El surgimiento de guerrillas durante los años 60 respondió a condiciones históricas de pobreza, desigualdad social y exclusión política de un régimen oligárquico. La reacción contrainsurgente y el paramilitarismo, con el apoyo de EEUU, generaron una guerra y una represión desmedida.

La firma de los acuerdos con las FARC desescaló el conflicto, pero la realidad demuestra que Colombia, en lugar de ser la única democracia del Cono Sur que no ha padecido una dictadura, es un régimen autoritario y corrupto próximo a la condición de Estado fallido. En lugar de construir la paz, el presidente Iván Duque, que en su programa electoral llevaba modificar los acuerdos, predica una paz con legalidad, incrementando el gasto militar y la represión de movimientos sociales. Su legitimidad democrática es cuestionada por los casos del Ñeñe, narcotraficante asesinado en Brasil, y de Aida Merlano, excongresista huida a Venezuela, que reabren la cuestión de la compra de votos a su favor.

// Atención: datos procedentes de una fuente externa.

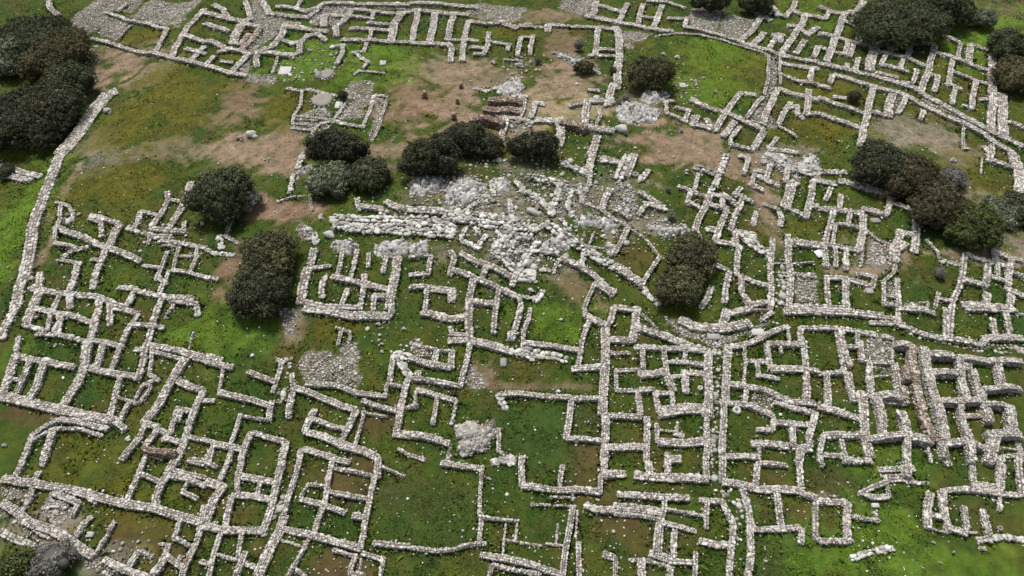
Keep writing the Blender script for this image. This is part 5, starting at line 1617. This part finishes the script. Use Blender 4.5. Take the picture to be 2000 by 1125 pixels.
def build_run(acc, P, w, h, flag, free0, free1):
    wid[0] += 1; rr = np.random.default_rng(1000 + wid[0])
    w = w * WSCALE
    Q, L = resample(P, .35)
    T, N = frame(Q); n = len(Q); s = np.linspace(0, L, n)
    ph = rr.uniform(0, 20)
    hv = h * (1 + .16 * np.sin(s * .7 + ph) + .09 * np.sin(s * 2.1 + ph * 2)) * np.clip(.82 + np.minimum(s, L - s) * .4, .82, 1)
    wob = .05 * np.sin(s * 1.1 + ph * 3)
    Q = Q + N * wob[:, None]
    w = w * rr.uniform(.88, 1.12); wv = w * (1 + .06 * np.sin(s * 1.4 + ph) + .04 * np.sin(s * 3.1 + ph))
    zg = GZ(Q[:, 0], Q[:, 1])
    meg = 'm' in flag; pal = 'p' if 'r' in flag else ('m' if meg else 'n')
    if h > .94 and h < .96: pal = 'r'
    # earth and rubble core
    prof = [(-.5, -.35), (-.44, 1), (.44, 1), (.5, -.35)]
    V = []
    for (a, b) in prof:
        off = N * (a * (wv - (.3 if meg else .12)))[:, None]
        z = zg + (hv - (.20 if meg else .045) if b > 0 else -.35)
        V.append(np.concatenate([Q + off, z[:, None]], 1))
    V = np.stack(V, 1).reshape(-1, 3)
    k = np.arange(n - 1)[:, None] * 4; j = np.arange(3)[None]
    Fc = np.stack([k + j, k + j + 1, k + j + 5, k + j + 4], -1).reshape(-1, 4)
    Fc = np.concatenate([Fc, [[3, 2, 1, 0]], [[4 * n - 4, 4 * n - 3, 4 * n - 2, 4 * n - 1]]])
    core = np.array((.165, .145, .125)) if pal != 'r' else np.array((.12, .08, .06))
    if meg: core = np.array((.10, .088, .072))
    acc.add(V, Fc, core)
    big = min(.44, w * .6) if meg else (.155 if P[0][1] < 38 else .225) * rr.uniform(.88, 1.28)
    if w < .45: big = min(big, .17)
    # stones capping the wall
    nc = max(2, int(round(w / big))) if w > .36 else 1
    m = max(2, int(round(L / (big * (.92 if meg else 1.12)))))
    ss = (np.arange(m)[:, None] + rr.uniform(.1, .9, (m, nc))) / m * L
    oo = (np.linspace(-.5, .5, nc)[None] if nc > 1 else np.zeros((1, 1))) * (w - big * .95) + rr.uniform(-.02, .02, (m, nc)) + (rr.uniform(-.25, .25, (m, nc)) * big if nc > 2 else 0) * (np.abs(np.linspace(-1, 1, nc))[None] < .9)
    ss = ss.ravel(); oo = oo.ravel(); keep = rr.random(len(ss)) > .04; ss = ss[keep]; oo = oo[keep]
    def at(ss, oo):
        x = np.interp(ss, s, Q[:, 0]); y = np.interp(ss, s, Q[:, 1])
        nx_ = np.interp(ss, s, N[:, 0]); ny_ = np.interp(ss, s, N[:, 1])
        return x + nx_ * oo, y + ny_ * oo, np.interp(ss, s, zg), np.interp(ss, s, hv), np.arctan2(-nx_, ny_)
    x, y, z0, hh, ya = at(ss, oo)
    q = len(ss); sz = big * rr.lognormal(0, .27 if meg else .38, (q, 1)) * rr.uniform(.85, 1.3, (q, 3)); sz[:, 0] *= 1.3; sz[:, 1] = np.minimum(sz[:, 1] * 1.1, big * 1.5); sz[:, 2] = np.minimum(sz[:, 2], big * 1.1) * .7
    if w > .5 and not meg: bb = rr.random(q) < .055; sz[bb] *= np.array((1.9, 1.6, 1.25))
    C = np.stack([x, y, z0 + hh - sz[:, 2] * .42 + (rr.uniform(-.06, .1, q) if meg else rr.uniform(-.015, .02, q))], 1)
    acc.add(*stones(C, sz, ya + rr.normal(size=q) * (.3 if meg else .14), 1 if meg else 0, .16 if meg else .06, stone_cols(q, pal, rr), rr))
    # facing stones on both sides and at the ends
    nrow = max(1, int(round(h / (big * .8))))
    for side in (-1, 1):
        for r_ in range(nrow):
            m = max(2, int(round(L / (big * 1.2))))
            s1 = (np.arange(m) + rr.uniform(.15, .85, m)) / m * L
            ww = np.interp(s1, s, wv)
            x, y, z0, hh, ya = at(s1, side * (ww / 2 - big * .46))
            sz = big * rr.lognormal(0, .22, (m, 1)) * rr.uniform(.85, 1.3, (m, 3)); sz[:, 0] *= 1.25; sz[:, 2] *= .85
            C = np.stack([x, y, z0 + hh * (r_ + .35) / nrow - .04 + rr.uniform(-.03, .03, m)], 1)
            cc = stone_cols(m, pal, rr)
            acc.add(*stones(C, sz, ya + rr.normal(size=m) * .15, 1 if meg else 0, .08, cc, rr))
    for e in (0, L):
        m = nrow * nc
        o1 = (np.tile(np.arange(nc), nrow) + .5) / nc * w * .85 - w * .425
        x, y, z0, hh, ya = at(np.full(m, float(e)), o1)
        sz = big * rr.uniform(.8, 1.4, (m, 3))
        C = np.stack([x, y, z0 + hh * (np.repeat(np.arange(nrow), nc) + .35) / nrow - .04], 1)
        acc.add(*stones(C, sz, ya, 1 if meg else 0, .1, stone_cols(m, pal, rr), rr))
    # tumbled stones at the foot
    m = int(L * 2.0); s1 = rr.uniform(0, L, m); o1 = rr.choice([-1, 1], m) * (w / 2 + rr.exponential(.22, m) + .05)
    if m:
        x, y, z0, hh, ya = at(s1, o1); sz = rr.uniform(.09, .24, (m, 3)); sz[:, 2] *= .7
        acc.add(*stones(np.stack([x, y, z0 - .02 + sz[:, 2] * .2], 1), sz, rr.uniform(0, 6, m), 0, .2, stone_cols(m, 'n', rr), rr))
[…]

Se da un negacionismo en derechos humanos. Después de más de 817 líderes sociales asesinados tras los acuerdos de paz y 57 en el 2020, la ministra de Interior afirmó que «mueren más personas por robo de celulares que por ser defensores de DDHH». El uribismo pidió el cierre de la oficina de Naciones Unidas después de que el relator especial Michel Forst asegurara que este sigue siendo el país de América Latina donde se asesina a más defensores de DDHH; o el nombramiento en la presidencia del Centro Nacional de Memoria Histórica de un uribista opositor al proceso de paz.

Reinan la desigualdad y la inequidad social, mientras el Gobierno se compromete con modelos neoliberales y extractivistas, en lugar de resolver los problemas del país. Sirva como ejemplo la muerte por desnutrición de 4.770 menores en La Guajira (datos de la Corte Constitucional del 2018 respecto a los ocho años anteriores), incrementados desde entonces. Con este panorama, la conflictividad social y las protestas iniciadas el pasado noviembre continúan.